Butter the bowl well and slosh the pudding mix into it. Top this with the disks of greaseproof and then fold a double layer of muslin over the top. Tie this under the rim of the bowl with some kitchen string, making sure it's good and tight. If you're feeling clever, tie the last loop of string over the bowl to act as a handle - as long as the string's good and tight (and so won't slip over the lip and send the bowl tumbling), you'll have a handy burnt-finger saving handle.

Fold a couple of feet of tinfoil up to make a square pad and place this on the base of a largeish pan, adding the pudding. Ideally you should use a pan that leaves space around the pudding bowl because you're going to need to pour boiling water into the pan without soaking the pudding. The foil pad acts in place of an upturned plate in keeping the pudding clear of the hotter base of the pan. Boil up a kettle of water and pour this into the pan, turning on the heat and topping the pan up to a couple of centimetres short of the rim of the bowl. And set it to a gentle boil. Cover and find something better to do with your time, returning every 30 minutes or so to check and top up the water. Six hours later, stop doing this and let the pudding cool.



When the pudding's good and cold (probably the next day), remove the muslin and greaseproof and give the pudding a good poke with a sharp stick all over. Pour brandy over the top so that it soaks into the holes, then cover the pudding with another couple of disks of greaseproof and some more muslin. At this stage, I usually tie the muslin down with masking tape as its easier to remove it for topping up sessions.
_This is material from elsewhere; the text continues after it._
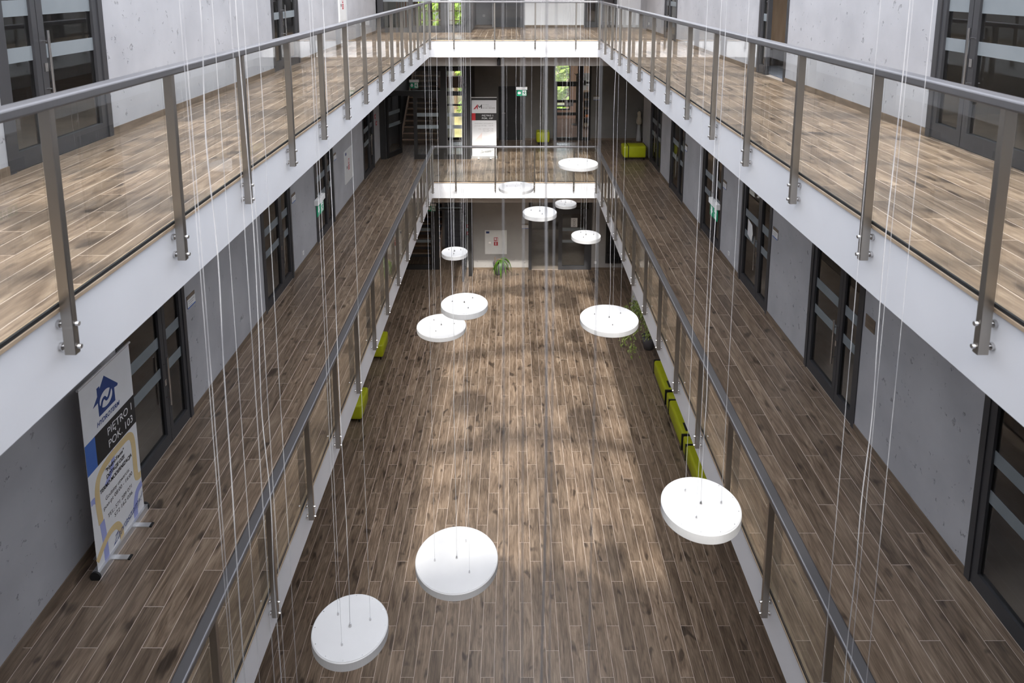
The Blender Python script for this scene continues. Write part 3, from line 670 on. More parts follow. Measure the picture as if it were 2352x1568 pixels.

Every week or so leading up to Christmas, pull the pudding out of the deep recess in your fridge and give it a slosh of brandy. Re-tie the coverings and pop it back again.



On the day, you need to allow two hours for the pudding to cook. Do the whole tinfoil pad/pan thing again and boil it up as before. Upend it on a warm serving dish and slip some nice warm brandy over the top. Ignite and serve with the lights out.